Mehr gesellschaftskritische Musik

Depeche Mode ist mit der starken Gesellschaftskritik nicht allein. Angesichts der neuen rechten Welle und der immer offensichtlicher werdenden Katastrophe der globalen Herrschaftsordnung, gibt es viele nicht explizit radikale Künstler*innen, die Musik mit radikalen Tendenzen veröffentlichen und damit sogar sehr erfolgreich sind. Im deutschsprachigen Raum sind hier Lieder wie „Keine Maschine“ von Bendzko – mit 28 Millionen Aufrufen bei Youtube (1) – oder „Astronaut“ von Sido (2) mit fast 80 Millionen Aufrufen (3) zu nennen. Im englischsprachigen Raum ist „Human“ von Rag’n’Bone mit 351 Millionen Aufrufen (4) ein Beispiel.

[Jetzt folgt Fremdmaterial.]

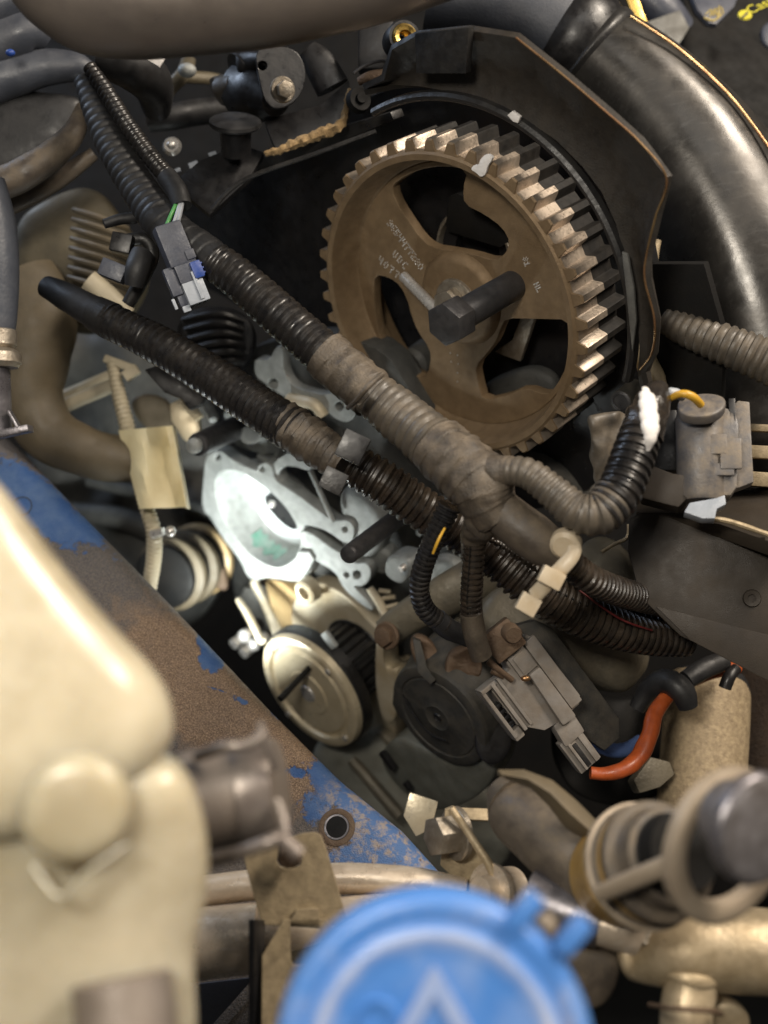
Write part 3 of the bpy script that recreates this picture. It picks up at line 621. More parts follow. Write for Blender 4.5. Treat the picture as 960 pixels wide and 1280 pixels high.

Es gibt also immer mehr Musik mit radikaler Tendenz, was ihnen fehlt ist die Perspektive, dass und wie es einen gesellschaftlichen Umbruch geben soll. Die Frage bleibt „Wo ist die Revolution?“

Die Antwort, angesichts der gescheiterten linken Versuche den Staat zur Verbesserung der Welt zu nutzen, werden anarchistische Künstler*innen und andere Sozialrevolutionär*innen geben müssen. Der Song von Depeche Mode und auch das restliche Album „Spirit“ ist aber auf jeden Fall hörenswert.